> Supplied information:
►
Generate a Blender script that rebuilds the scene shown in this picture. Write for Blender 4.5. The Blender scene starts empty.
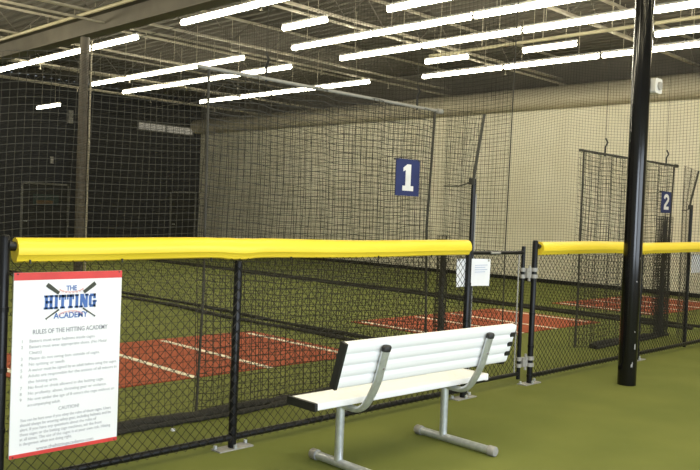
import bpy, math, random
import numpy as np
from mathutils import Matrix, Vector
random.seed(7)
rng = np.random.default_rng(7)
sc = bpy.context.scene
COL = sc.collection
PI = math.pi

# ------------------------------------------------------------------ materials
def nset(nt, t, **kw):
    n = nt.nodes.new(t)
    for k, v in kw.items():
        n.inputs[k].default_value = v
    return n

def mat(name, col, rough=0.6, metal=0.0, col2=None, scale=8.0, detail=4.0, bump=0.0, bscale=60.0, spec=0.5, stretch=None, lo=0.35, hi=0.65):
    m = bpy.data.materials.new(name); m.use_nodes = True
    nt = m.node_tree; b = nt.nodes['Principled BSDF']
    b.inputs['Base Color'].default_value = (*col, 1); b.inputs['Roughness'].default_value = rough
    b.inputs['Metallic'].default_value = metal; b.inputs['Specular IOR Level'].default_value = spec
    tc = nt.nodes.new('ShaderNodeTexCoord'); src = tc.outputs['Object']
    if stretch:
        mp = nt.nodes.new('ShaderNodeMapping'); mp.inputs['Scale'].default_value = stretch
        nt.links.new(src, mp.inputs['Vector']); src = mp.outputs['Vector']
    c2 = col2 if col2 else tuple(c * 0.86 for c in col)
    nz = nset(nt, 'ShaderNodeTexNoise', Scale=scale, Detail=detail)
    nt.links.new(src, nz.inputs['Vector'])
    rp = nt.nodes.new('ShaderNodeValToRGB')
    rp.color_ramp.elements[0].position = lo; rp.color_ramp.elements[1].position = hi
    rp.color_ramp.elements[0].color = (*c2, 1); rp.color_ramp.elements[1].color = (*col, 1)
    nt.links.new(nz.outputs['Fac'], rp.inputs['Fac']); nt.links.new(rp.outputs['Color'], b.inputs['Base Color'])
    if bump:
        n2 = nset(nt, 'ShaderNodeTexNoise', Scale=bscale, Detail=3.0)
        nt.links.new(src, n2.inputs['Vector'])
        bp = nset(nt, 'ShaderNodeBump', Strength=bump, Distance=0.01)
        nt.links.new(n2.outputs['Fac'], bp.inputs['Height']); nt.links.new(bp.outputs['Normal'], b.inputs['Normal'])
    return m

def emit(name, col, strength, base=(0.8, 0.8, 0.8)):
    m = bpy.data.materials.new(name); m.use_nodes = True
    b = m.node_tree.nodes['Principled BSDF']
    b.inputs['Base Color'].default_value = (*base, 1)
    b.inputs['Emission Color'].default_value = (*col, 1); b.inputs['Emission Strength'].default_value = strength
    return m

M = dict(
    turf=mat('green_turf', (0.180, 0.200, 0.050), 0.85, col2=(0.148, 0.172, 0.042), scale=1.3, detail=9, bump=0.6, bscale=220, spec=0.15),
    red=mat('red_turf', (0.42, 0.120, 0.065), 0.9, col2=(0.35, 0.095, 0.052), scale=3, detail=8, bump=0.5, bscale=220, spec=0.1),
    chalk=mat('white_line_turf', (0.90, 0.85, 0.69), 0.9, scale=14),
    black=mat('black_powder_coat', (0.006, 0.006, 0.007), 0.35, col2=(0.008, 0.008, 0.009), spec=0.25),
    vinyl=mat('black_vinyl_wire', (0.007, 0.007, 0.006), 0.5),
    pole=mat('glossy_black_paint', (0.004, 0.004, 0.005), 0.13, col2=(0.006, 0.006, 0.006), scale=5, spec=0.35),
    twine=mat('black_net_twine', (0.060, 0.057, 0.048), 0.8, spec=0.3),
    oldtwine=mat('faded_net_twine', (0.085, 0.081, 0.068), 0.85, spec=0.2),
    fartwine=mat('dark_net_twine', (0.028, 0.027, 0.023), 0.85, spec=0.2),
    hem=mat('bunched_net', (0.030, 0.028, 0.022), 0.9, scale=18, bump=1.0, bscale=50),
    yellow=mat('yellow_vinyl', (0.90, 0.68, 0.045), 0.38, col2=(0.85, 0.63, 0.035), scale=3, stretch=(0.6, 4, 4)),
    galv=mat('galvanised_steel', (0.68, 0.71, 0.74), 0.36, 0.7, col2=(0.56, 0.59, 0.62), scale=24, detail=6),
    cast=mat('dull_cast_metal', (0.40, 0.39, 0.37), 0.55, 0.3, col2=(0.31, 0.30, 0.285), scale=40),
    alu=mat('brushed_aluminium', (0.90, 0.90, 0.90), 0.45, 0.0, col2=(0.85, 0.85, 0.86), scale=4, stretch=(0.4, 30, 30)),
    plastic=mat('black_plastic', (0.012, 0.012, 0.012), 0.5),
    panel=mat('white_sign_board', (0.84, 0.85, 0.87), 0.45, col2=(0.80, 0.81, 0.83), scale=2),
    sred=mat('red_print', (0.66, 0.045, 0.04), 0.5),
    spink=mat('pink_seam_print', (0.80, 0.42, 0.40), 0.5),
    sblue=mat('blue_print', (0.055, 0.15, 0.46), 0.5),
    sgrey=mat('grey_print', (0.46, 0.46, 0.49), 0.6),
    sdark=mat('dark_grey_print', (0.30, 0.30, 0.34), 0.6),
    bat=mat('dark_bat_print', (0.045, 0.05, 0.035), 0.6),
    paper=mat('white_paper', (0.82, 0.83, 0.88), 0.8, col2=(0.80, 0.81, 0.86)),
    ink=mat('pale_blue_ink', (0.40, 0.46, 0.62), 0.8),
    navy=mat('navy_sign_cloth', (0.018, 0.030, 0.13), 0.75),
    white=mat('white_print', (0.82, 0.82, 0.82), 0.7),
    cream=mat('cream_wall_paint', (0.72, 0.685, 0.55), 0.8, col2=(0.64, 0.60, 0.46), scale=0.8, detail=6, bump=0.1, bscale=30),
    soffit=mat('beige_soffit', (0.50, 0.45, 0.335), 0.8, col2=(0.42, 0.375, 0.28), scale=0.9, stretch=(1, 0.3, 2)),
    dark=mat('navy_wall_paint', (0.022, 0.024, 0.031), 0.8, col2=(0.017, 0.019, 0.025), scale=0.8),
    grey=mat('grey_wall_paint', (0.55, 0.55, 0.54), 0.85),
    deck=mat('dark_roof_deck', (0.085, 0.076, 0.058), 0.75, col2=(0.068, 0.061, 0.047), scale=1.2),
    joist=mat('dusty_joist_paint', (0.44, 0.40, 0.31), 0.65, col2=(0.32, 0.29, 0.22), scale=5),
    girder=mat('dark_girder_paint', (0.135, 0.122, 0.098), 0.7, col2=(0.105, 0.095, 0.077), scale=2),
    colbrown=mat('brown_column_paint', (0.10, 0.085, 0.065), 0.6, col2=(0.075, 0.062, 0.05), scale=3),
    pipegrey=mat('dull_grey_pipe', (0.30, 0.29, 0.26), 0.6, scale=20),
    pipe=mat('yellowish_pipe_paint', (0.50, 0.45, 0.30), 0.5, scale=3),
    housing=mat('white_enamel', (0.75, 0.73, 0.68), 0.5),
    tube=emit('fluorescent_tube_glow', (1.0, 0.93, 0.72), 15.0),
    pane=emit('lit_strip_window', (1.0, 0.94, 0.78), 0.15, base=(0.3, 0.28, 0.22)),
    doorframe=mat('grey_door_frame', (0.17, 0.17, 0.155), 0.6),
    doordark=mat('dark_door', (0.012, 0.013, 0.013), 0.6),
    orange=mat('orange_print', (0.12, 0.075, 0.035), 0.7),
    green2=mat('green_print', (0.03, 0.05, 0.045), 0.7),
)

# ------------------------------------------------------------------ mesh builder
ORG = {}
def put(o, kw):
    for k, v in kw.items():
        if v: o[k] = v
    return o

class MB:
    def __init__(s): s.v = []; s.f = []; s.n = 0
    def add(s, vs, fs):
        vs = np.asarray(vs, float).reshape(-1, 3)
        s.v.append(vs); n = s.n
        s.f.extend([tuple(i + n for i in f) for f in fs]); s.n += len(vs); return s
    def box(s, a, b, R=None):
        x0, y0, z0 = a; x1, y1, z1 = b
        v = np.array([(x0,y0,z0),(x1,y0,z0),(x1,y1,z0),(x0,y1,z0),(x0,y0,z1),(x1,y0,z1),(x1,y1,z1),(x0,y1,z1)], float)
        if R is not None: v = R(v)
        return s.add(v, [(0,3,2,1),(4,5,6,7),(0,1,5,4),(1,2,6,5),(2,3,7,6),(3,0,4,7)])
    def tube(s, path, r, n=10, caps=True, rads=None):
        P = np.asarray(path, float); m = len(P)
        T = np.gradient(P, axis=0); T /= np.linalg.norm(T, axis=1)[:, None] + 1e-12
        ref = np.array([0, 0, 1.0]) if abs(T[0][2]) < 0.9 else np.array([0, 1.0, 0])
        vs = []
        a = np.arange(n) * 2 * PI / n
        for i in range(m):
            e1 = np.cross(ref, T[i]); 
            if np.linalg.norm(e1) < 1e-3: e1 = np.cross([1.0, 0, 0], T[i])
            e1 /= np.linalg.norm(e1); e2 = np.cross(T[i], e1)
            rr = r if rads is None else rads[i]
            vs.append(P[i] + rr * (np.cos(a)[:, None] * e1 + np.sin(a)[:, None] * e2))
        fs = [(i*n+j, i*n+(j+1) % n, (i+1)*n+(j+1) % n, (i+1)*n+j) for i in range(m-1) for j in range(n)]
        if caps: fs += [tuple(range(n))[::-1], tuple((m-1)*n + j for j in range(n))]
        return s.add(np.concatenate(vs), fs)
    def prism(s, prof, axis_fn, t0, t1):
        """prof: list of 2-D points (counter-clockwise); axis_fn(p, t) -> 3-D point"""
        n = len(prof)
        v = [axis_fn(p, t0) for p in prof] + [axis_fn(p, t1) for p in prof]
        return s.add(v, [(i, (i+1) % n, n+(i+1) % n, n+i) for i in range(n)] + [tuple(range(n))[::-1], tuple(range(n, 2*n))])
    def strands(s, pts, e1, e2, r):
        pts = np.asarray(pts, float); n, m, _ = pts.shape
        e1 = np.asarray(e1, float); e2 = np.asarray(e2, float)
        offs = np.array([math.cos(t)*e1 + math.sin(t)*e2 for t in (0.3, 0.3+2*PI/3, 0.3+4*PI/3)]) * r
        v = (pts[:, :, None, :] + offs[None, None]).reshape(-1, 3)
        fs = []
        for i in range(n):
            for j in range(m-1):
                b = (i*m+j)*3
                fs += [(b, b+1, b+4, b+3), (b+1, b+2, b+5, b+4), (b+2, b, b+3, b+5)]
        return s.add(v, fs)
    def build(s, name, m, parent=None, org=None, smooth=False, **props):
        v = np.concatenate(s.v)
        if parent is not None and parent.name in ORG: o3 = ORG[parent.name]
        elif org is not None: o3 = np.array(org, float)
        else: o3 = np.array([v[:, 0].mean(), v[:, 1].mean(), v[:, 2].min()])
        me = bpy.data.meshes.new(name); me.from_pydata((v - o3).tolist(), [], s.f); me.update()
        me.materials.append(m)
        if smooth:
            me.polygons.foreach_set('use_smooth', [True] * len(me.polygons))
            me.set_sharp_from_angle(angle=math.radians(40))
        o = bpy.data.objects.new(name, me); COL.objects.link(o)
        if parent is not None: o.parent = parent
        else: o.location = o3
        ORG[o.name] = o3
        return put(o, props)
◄
> Work to be completed: Search the data above for lines holding "scene" and copy each of them.

> Response to this exercise:
Generate a Blender script that rebuilds the scene shown in this picture. Write for Blender 4.5. The Blender scene starts empty.
sc = bpy.context.scene